[Required task] Repeat exactly the lines from the start through the line with "return tuple(((v/255)/12.92 if", both ends included.

━━━━━ Provided data

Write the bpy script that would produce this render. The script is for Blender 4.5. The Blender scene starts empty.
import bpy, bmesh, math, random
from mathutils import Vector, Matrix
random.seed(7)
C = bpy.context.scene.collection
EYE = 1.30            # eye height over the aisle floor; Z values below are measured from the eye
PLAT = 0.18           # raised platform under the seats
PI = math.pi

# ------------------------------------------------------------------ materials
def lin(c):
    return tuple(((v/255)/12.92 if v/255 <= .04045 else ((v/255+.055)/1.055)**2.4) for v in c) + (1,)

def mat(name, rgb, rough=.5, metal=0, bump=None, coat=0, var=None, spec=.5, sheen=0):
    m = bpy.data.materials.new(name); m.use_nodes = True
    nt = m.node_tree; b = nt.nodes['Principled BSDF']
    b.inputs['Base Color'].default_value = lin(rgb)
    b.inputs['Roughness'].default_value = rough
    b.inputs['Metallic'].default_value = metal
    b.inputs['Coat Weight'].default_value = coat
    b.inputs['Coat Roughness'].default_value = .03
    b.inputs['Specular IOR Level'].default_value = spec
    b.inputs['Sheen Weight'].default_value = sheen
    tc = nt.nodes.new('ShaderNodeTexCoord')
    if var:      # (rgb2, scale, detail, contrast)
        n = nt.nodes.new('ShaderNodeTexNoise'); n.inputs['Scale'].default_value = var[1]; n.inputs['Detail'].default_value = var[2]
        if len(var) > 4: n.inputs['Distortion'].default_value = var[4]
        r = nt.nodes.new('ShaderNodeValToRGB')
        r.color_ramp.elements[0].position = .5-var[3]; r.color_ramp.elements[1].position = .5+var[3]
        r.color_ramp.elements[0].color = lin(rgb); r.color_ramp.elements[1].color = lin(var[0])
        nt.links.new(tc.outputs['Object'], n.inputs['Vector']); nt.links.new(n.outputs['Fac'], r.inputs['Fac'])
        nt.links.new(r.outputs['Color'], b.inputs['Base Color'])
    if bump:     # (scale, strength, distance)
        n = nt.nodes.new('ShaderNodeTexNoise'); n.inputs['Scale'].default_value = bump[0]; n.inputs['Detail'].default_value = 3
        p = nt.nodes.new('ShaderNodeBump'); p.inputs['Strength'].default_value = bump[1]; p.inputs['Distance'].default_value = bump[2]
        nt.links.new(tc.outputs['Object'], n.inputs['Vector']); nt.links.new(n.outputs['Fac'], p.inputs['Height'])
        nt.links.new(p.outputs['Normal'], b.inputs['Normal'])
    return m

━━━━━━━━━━

[Expected answer]
Write the bpy script that would produce this render. The script is for Blender 4.5. The Blender scene starts empty.
import bpy, bmesh, math, random
from mathutils import Vector, Matrix
random.seed(7)
C = bpy.context.scene.collection
EYE = 1.30            # eye height over the aisle floor; Z values below are measured from the eye
PLAT = 0.18           # raised platform under the seats
PI = math.pi

# ------------------------------------------------------------------ materials
def lin(c):
    return tuple(((v/255)/12.92 if v/255 <= .04045 else ((v/255+.055)/1.055)**2.4) for v in c) + (1,)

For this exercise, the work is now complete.